É sintomático que, quando o grampo sobre Lula captou uma frase dele, lamentando a ingratidão de Janot, ele tenha se apressado em declarar que devia seu cargo a ele próprio, ao concurso, não ao Lula. Conversa! Sem Lula, não teria chegado a PGR.
O mesmo aconteceu com Ayres Brito. De juiz humilde do Sergipe tornou-se uma estrela, após presidir a AP 470 com a gana de um inquisidor. Em um encontro de uma seccional da OAB, sua esposa recusou o carro enviado para transporta-los, alegando não estar a altura de um Ministro do STF.
Peça 4 – o subdesenvolvimento institucional
São mais que episódios reveladores de carácteres individuais. Não é norma prudencial tratar as pessoas como se a maioria fosse dotada de firmeza de caráter. Egoísmos, ambições pessoais, desejo de prosperidade são motores muito mais influenciadores de decisões pessoais do que apelos de ordem moral. E salve Fontelles, Aragão, Wagner Gonçalves e outros que não abjuraram mesmo quando o galo cantou pela terceira vez.
Mas quando ocorre a generalização das pequenas e grandes deslealdades, é porque o ambiente externo não mais atua como agente coordenador de decisões. E, decididamente, há um caráter nacional impregnando a política, através da mídia, no qual valores civilizatórios, como a democracia, o voto, os direitos individuais, não são considerados. Somos decididamente um país atrasado.
Os erros do PT e a despolitização da disputa política ajudaram nessa dissolução das lealdades. Forneceu a muitos beneficiados o álibi para se afastar indignados dessa malta que manchou minha imagem. E toca a pular para o outro barco.
Mas só os erros não justificam. Dia desses conversava com um bravo cientista político que discorda do poder absoluto creditado à mídia. Esse poder decorre dos erros do governo, dizia ele, com toda razão. Mídia, Ministério Público, Judiciário ganham protagonismo quando a política falha. E exercem um papel claramente desestabilizador.
Analise-se o papel do TCU (Tribunal de Contas da União). Ganhou um protagonismo absurdo graças à reação de Dilma Rousseff no caso de Pasadena. O Ministro José Jorge forçava de todas as maneiras os técnicos do TCU a encontrar irregularidades na operação, em vão. De repente, cai no seu colo uma vendeta de Dilma contra o ex-presidente da Petrobras Sérgio Gabrieli, tratando como suspeitos intens convencionais de um acordo de acionistas. Não apenas criminalizou uma operação legítima, como conferiu ao TCU um poder absurdo que acabou se voltando contra ela.

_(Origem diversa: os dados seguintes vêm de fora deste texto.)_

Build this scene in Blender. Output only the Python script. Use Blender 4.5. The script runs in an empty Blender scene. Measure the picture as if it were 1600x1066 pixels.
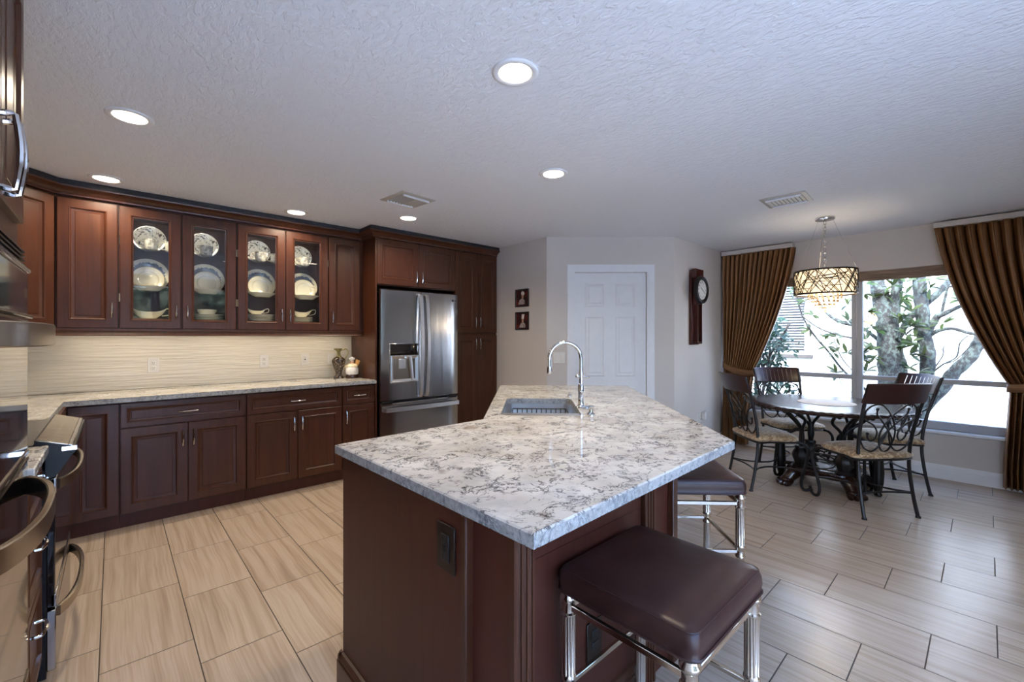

Mesmo assim, há algo de profundamente errado no modelo, quando exige, para seu funcionamento, governantes com dimensão de estadista. Um modelo que não é à prova de governantes frágeis, tem algo de errado. Tão errado que periodicamente corporações, mídia, grupos de influência testam crises políticas agudas, ao menor sinal de fraqueza do Executivo.
Depois da Constituição de 1988 ter sido estuprada, não se conseguirá sair dessas armadilhas institucionais sem uma nova constituição em um ponto qualquer do futuro. E não haverá como fugir de temas como o do enquadramento do MPF e das corporações públicas e formas de controles da mídia.